Enter the ‘Source Code,’ have mind blown

By Drew Hunt

French director Jean-Luc Godard once said, “Cinema is not the station. Cinema is the train.” There’s a distinct air of truth to that. If movies are meant to provide an experience that transports us to some place new, a train is an accurate analogy. Meanwhile, the station represents cogitation: a space to reflect on the journey.

Keeping this in mind, the new movie “Source Code” is in some ways a rumination on the nature of cinema. In other ways, it’s a sleek sci-fi action flick brimming with adventure and intrigue. Dexterously directed by Duncan Jones—the man behind 2009’s buzz-worthy flick “Moon”—“Source Code” is grippingly entertaining.

In the film, Jake Gyllenhaal stars as Captain Colter Stevens, a U.S. Army helicopter pilot on duty in Afghanistan. Somehow, Stevens wakes up aboard a Chicago-bound commuter train in the body of a stranger. He quickly learns he’s taking part in a secret government mission to find a terrorist who bombed the train and threatened to detonate more. Using a new technology called “source code,” he is able to inhabit the memory of recently deceased individuals for the last eight minutes of their lives—which is exactly how long Stevens has to find the culprit.

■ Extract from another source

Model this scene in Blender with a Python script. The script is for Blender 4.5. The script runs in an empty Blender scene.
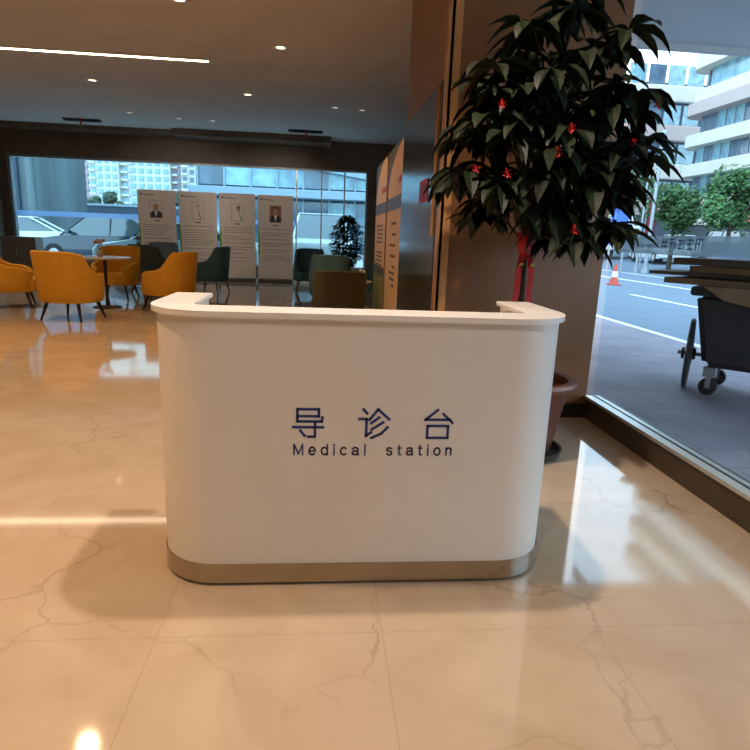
import bpy, bmesh, math, random
from mathutils import Vector, Matrix, Euler
random.seed(7)
PI=math.pi
S=bpy.context.scene
C=S.collection
def R(a): return math.radians(a)

# ------------------------------------------------------------------ materials
def new_mat(name):
    m=bpy.data.materials.new(name); m.use_nodes=True
    nt=m.node_tree; b=nt.nodes['Principled BSDF']
    return m,nt,b
def mat(name,col,rough=.5,metal=0,noise=0,scale=8,bump=0,spec=.5,coat=0,stretch=None,col2=None):
    m,nt,b=new_mat(name)
    b.inputs['Base Color'].default_value=(*col,1)
    b.inputs['Roughness'].default_value=rough
    b.inputs['Metallic'].default_value=metal
    b.inputs['Specular IOR Level'].default_value=spec
    b.inputs['Coat Weight'].default_value=coat
    if noise or bump:
        tc=nt.nodes.new('ShaderNodeTexCoord'); n=nt.nodes.new('ShaderNodeTexNoise')
        n.inputs['Scale'].default_value=scale; n.inputs['Detail'].default_value=6
        mp=nt.nodes.new('ShaderNodeMapping')
        if stretch: mp.inputs['Scale'].default_value=stretch
        nt.links.new(tc.outputs['Object'],mp.inputs[0]); nt.links.new(mp.outputs[0],n.inputs['Vector'])
        if noise:
            cr=nt.nodes.new('ShaderNodeValToRGB')
            c2=col2 or tuple(min(1,c*(1+noise)) for c in col); c1=tuple(c*(1-noise) for c in col)
            if col2: c1=col
            cr.color_ramp.elements[0].position=.35; cr.color_ramp.elements[1].position=.65
            cr.color_ramp.elements[0].color=(*c1,1); cr.color_ramp.elements[1].color=(*c2,1)
            nt.links.new(n.outputs['Fac'],cr.inputs[0]); nt.links.new(cr.outputs[0],b.inputs['Base Color'])
        if bump:
            bp=nt.nodes.new('ShaderNodeBump'); bp.inputs['Strength'].default_value=bump; bp.inputs['Distance'].default_value=.02
            nt.links.new(n.outputs['Fac'],bp.inputs['Height']); nt.links.new(bp.outputs[0],b.inputs['Normal'])
    return m
def emis(name,col,st):
    m,nt,b=new_mat(name)
    b.inputs['Base Color'].default_value=(*col,1)
    b.inputs['Emission Color'].default_value=(*col,1); b.inputs['Emission Strength'].default_value=st
    return m
def glass_mat(name,tint,refl=.08):
    m=bpy.data.materials.new(name); m.use_nodes=True; nt=m.node_tree; nt.nodes.clear()
    o=nt.nodes.new('ShaderNodeOutputMaterial'); t=nt.nodes.new('ShaderNodeBsdfTransparent'); g=nt.nodes.new('ShaderNodeBsdfGlossy')
    t.inputs[0].default_value=(*tint,1); g.inputs['Roughness'].default_value=.01
    lw=nt.nodes.new('ShaderNodeLayerWeight'); lw.inputs[0].default_value=.5
    pw=nt.nodes.new('ShaderNodeMath'); pw.operation='POWER'; pw.inputs[1].default_value=5; nt.links.new(lw.outputs['Facing'],pw.inputs[0])
    f=nt.nodes.new('ShaderNodeMath'); f.operation='MULTIPLY_ADD'; f.inputs[1].default_value=.5; f.inputs[2].default_value=.025; nt.links.new(pw.outputs[0],f.inputs[0])
    x=nt.nodes.new('ShaderNodeMixShader')
    nt.links.new(f.outputs[0],x.inputs[0]); nt.links.new(t.outputs[0],x.inputs[1]); nt.links.new(g.outputs[0],x.inputs[2]); nt.links.new(x.outputs[0],o.inputs[0])
    return m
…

Forcing him to take part in the mission is the mad scientist—Jeffrey Wright—behind the “source code” technology and his genial assistant Carol Goodwin—played by Vera Farmiga. Unwilling to give Stevens the whole story, their deliberate ambiguity gives the film its intrigue. They make one thing clear: What’s done is done. The people on the train are dead and there’s no saving them. This makes things difficult for Stevens, who is falling in love with one of train’s passengers—played by Michelle Monaghan.

This quickly becomes the film’s central conflict. As Stevens spends more time in this doomed reality, he becomes more convinced he can save it. Stevens is aware the people on the train are essentially figments of his imagination, yet he wants to see them live—even if their “reality” no longer exists.

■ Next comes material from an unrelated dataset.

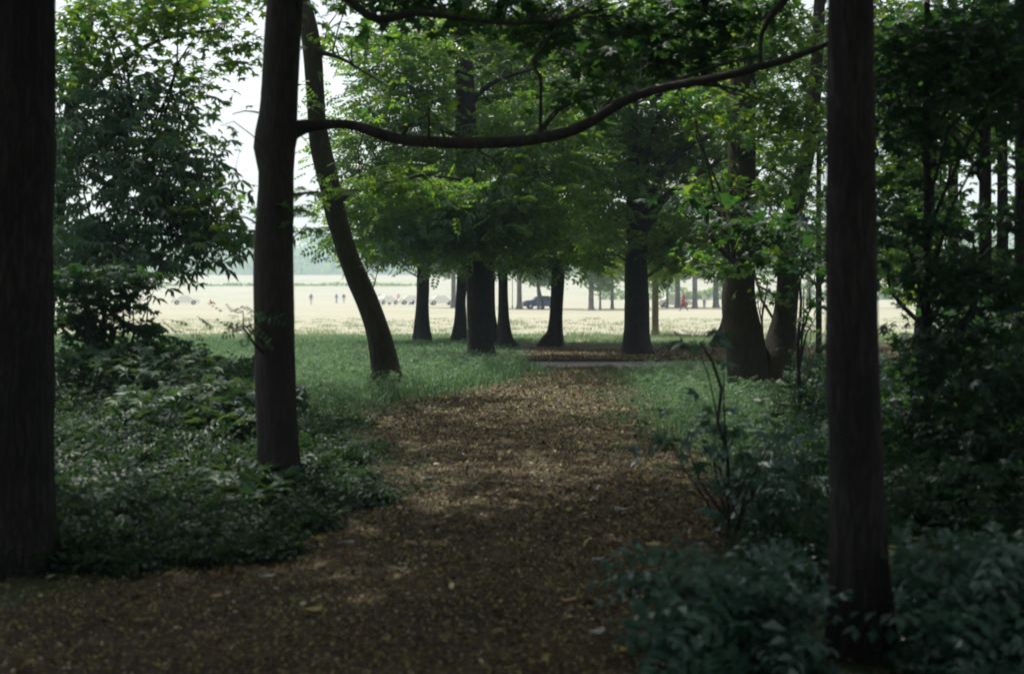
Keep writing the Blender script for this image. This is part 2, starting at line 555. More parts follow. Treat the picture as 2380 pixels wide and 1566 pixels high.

“Source Code” becomes less about saving the world and more about shaping it. Stevens’ heroism is Jones’ way of illustrating the impact we have on our lives. It’s a delicately humanist exploration that subverts elements of sci-fi.

Jones has shown a proclivity for intelligent sci-fi filmmaking. “Source Code,” despite its broad premise, has a wry cleverness that keeps the film from being formulaic. Like all great genre directors, Jones makes the rules work for him and not the other way around.

The film unfolds methodically as Stevens relives the same eight minutes over and over again. What sounds like rigid gimmickry makes for interesting narrative, vignette-like structure allowing Jones to experiment with rhythmic editing techniques. Each sequence within the source code follows a certain set of visual cues, but Jones is quick to play with form and style. No two “source codes” are alike, visually or thematically.

And while “Source Code” surveys many avenues of memory and fatalism, it explores the movie-going experience as a whole.

If Godard is right when he says, “Cinema is the train,” what happens when the train stops before it reaches the station? Or more specifically, what happens when the train is destined to repeat itself every eight minutes? As Stevens sets out to create a new reality—or, in keeping with the analogy, a new station—for a group of recently departed people, Jones demonstrates film’s ability to show us new perspectives.